Ce contrat a été tacitement reconduit en 2001 et 2002.
Consécutivement à la présentation à ses sous-traitants par la société AGFA GEVAERT de son "projet Mozaïc" visant à instaurer une nouvelle organisation de la maintenance de ses équipements à partir de 2004, il a été mis fin aux relations contractuelles entre les parties.
Arguant de la captation de son fonds de commerce par la société AGFA GEVAERT par abus de son état de dépendance économique et violation de ses obligations contractuelles notamment par débauchage de son personnel, la société G3S l'a assignée devant le tribunal de commerce de VERSAILLES, le 06 février 2004, en réparation de son préjudice évalué à 3.202.144 euros sur le fondement des articles L 442-6 et L 420-2 du code de commerce outre 1134 du code civil.
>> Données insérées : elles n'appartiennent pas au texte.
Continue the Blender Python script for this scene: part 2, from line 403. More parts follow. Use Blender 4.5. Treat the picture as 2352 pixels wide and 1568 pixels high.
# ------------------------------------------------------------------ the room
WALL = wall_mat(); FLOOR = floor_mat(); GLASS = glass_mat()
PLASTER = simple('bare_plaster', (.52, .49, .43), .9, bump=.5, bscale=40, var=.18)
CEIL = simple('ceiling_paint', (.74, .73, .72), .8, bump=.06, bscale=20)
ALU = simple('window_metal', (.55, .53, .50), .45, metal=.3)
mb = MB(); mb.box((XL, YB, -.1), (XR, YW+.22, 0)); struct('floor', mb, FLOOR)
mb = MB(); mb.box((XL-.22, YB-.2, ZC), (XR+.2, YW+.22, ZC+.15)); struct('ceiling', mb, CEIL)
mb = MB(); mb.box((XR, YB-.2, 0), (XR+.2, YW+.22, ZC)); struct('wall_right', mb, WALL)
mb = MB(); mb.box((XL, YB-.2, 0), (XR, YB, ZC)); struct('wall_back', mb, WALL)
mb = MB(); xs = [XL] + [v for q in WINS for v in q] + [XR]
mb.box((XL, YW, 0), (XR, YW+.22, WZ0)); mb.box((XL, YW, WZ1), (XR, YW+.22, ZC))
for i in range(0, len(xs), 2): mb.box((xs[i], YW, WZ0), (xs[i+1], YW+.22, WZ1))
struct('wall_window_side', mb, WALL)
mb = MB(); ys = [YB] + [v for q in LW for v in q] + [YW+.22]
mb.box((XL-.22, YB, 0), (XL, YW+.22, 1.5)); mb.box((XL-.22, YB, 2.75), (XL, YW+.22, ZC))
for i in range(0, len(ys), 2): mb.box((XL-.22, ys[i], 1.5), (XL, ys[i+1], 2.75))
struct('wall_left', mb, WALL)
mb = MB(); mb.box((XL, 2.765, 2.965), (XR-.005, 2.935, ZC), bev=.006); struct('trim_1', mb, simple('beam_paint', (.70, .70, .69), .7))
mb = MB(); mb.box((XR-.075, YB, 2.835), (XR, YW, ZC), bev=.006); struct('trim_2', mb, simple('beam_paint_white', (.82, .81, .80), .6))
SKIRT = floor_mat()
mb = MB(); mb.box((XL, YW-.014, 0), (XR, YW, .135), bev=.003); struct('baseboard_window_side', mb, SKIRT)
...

Par jugement rendu le 22 avril 2005, cette juridiction a débouté la société G3S de ses prétentions et l'a condamnée à verser à la société AGFA GEVAERT une indemnité de 6.000 euros en application de l'article 700 du nouveau code de procédure civile.
Parallèlement à cette action, la société G3S a saisi le conseil de la concurrence, le 1er avril 2004, aux fins d'obtenir la sanction de l'abus de dépendance économique qu'aurait commis la société AGFA GEVAERT à l'encontre de la société G3S.
Le conseil de la concurrence a rejeté sa saisine, conformément à l'article L 462-9 du code de commerce, par décision du 25 novembre 2004 confirmée par arrêt de la cour d'appel de PARIS du 17 mai 2005.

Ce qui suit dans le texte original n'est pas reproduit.